──────── PROVIDED DATA

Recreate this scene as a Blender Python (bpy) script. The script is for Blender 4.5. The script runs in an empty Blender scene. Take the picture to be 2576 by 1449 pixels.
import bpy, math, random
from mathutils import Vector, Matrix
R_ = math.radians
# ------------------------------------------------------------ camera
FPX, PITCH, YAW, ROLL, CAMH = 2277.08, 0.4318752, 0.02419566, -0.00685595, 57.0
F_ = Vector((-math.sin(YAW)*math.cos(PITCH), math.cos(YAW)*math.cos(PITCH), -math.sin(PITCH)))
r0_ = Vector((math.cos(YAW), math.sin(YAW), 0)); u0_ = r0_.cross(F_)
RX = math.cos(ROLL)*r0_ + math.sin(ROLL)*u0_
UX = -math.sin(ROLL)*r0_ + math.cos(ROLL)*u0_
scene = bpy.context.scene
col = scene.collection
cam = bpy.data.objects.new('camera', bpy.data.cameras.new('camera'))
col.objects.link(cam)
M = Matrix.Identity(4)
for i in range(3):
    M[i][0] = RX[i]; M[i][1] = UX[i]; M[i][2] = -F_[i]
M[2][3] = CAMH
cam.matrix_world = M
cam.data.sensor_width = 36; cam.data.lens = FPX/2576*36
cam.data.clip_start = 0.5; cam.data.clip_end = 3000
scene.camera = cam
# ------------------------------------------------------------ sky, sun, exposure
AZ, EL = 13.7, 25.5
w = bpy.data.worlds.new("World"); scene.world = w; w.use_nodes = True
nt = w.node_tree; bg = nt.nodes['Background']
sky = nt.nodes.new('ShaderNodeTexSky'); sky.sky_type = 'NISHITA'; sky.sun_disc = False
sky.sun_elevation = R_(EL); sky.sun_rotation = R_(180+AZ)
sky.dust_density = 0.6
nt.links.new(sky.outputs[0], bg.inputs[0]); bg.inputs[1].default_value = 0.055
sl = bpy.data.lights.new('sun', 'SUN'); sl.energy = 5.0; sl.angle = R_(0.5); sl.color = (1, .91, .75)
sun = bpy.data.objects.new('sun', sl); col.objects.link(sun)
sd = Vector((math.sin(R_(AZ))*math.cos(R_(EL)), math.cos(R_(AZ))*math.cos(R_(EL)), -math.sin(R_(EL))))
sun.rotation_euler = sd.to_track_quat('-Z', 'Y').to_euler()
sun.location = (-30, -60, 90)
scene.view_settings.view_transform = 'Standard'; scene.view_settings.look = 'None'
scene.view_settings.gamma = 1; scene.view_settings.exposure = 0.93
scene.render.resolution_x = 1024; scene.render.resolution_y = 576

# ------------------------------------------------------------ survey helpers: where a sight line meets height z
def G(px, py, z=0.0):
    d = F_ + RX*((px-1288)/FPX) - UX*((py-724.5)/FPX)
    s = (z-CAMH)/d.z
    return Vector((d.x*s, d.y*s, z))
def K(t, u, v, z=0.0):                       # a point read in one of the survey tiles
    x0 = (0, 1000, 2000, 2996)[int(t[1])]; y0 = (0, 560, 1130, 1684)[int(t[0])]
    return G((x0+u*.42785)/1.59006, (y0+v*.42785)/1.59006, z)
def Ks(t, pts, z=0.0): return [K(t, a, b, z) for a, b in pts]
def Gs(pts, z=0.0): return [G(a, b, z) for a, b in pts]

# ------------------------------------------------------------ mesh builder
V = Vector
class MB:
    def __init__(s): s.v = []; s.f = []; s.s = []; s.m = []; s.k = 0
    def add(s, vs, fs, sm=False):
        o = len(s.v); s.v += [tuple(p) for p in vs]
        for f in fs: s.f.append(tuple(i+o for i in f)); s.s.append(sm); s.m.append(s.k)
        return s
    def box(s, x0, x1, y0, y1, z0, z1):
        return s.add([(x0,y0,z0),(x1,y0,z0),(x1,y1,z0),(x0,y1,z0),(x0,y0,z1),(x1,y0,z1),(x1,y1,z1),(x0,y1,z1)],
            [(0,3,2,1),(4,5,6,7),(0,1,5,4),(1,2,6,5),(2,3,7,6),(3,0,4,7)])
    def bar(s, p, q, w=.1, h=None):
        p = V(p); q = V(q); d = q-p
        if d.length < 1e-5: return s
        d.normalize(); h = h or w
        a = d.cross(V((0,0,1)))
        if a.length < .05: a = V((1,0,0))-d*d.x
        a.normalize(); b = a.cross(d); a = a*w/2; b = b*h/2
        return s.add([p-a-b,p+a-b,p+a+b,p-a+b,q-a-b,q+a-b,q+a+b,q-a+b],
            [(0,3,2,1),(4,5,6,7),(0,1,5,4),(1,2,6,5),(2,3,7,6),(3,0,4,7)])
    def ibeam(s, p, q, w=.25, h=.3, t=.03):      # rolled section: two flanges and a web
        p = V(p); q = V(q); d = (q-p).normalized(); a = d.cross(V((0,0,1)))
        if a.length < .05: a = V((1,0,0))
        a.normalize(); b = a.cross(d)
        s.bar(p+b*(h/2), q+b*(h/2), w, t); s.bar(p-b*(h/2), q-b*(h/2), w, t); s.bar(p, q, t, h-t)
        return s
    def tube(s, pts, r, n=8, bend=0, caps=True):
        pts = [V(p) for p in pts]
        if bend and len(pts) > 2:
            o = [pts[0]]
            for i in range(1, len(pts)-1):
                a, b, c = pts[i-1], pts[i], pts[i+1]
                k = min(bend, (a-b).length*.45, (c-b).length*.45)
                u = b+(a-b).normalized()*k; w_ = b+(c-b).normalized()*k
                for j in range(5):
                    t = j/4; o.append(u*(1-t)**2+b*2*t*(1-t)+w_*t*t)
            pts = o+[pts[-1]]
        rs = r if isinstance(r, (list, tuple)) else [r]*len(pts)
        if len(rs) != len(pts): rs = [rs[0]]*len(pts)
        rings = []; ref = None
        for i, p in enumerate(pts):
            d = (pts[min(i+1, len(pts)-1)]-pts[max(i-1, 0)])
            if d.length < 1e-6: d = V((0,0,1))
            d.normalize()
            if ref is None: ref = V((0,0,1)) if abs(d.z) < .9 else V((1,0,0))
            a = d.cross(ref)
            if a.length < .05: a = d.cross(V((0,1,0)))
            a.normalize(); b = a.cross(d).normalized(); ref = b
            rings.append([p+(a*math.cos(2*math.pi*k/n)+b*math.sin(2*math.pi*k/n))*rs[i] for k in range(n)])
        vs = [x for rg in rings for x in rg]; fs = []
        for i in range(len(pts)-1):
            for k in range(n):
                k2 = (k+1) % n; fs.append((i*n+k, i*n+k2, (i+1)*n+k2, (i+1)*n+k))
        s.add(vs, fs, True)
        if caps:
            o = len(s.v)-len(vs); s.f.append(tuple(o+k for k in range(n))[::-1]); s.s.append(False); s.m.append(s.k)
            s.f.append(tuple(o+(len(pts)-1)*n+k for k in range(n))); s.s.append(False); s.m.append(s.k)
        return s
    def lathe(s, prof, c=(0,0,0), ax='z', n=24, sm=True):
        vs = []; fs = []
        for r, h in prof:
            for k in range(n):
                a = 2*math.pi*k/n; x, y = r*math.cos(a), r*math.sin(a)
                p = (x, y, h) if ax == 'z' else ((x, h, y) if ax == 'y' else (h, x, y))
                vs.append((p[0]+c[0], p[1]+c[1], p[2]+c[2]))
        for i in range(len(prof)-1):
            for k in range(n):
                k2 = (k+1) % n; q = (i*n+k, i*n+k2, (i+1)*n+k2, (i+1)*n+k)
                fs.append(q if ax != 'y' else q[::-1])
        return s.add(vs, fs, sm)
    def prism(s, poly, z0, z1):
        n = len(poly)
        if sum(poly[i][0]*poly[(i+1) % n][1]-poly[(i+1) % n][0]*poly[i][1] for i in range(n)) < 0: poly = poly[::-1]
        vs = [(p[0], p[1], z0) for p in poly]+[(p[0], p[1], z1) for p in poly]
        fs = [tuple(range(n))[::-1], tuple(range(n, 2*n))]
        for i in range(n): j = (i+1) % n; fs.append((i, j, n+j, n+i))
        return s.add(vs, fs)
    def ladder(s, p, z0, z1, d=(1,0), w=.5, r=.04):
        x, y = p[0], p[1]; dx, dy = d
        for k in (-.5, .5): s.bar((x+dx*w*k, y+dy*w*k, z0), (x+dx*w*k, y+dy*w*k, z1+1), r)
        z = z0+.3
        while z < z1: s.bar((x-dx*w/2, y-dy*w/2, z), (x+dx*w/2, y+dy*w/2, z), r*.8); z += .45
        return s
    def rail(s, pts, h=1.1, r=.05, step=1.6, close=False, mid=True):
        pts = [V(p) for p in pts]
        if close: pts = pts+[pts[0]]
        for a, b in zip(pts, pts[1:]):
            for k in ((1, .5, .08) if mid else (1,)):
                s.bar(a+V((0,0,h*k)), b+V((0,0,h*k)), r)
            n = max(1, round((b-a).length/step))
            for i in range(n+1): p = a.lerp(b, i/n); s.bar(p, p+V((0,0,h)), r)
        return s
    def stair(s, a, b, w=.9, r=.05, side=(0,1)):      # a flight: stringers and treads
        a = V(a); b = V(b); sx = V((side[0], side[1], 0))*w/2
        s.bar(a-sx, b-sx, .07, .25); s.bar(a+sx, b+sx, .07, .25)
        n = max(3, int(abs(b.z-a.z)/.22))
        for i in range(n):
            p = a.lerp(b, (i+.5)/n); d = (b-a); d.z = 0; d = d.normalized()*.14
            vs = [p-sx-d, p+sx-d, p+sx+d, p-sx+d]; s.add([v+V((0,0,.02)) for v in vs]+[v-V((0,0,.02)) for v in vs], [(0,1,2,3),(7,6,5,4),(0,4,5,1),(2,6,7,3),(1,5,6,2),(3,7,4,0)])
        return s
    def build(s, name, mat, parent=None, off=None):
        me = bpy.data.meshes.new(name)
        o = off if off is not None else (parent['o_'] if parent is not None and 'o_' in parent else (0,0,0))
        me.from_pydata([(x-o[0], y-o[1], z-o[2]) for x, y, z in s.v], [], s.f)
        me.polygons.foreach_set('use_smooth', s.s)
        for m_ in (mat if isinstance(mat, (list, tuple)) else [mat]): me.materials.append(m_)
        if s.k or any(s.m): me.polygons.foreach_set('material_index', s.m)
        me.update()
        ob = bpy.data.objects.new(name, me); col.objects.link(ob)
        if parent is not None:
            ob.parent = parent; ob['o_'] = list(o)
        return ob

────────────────

▶ [EXERCISE DIRECTIONS] Filter out all lines lacking the word "scene" and copy the rest.

▶ [RESPONSE TO THE TASK]
Recreate this scene as a Blender Python (bpy) script. The script is for Blender 4.5. The script runs in an empty Blender scene. Take the picture to be 2576 by 1449 pixels.
scene = bpy.context.scene
col = scene.collection
scene.camera = cam
w = bpy.data.worlds.new("World"); scene.world = w; w.use_nodes = True
scene.view_settings.view_transform = 'Standard'; scene.view_settings.look = 'None'
scene.view_settings.gamma = 1; scene.view_settings.exposure = 0.93
scene.render.resolution_x = 1024; scene.render.resolution_y = 576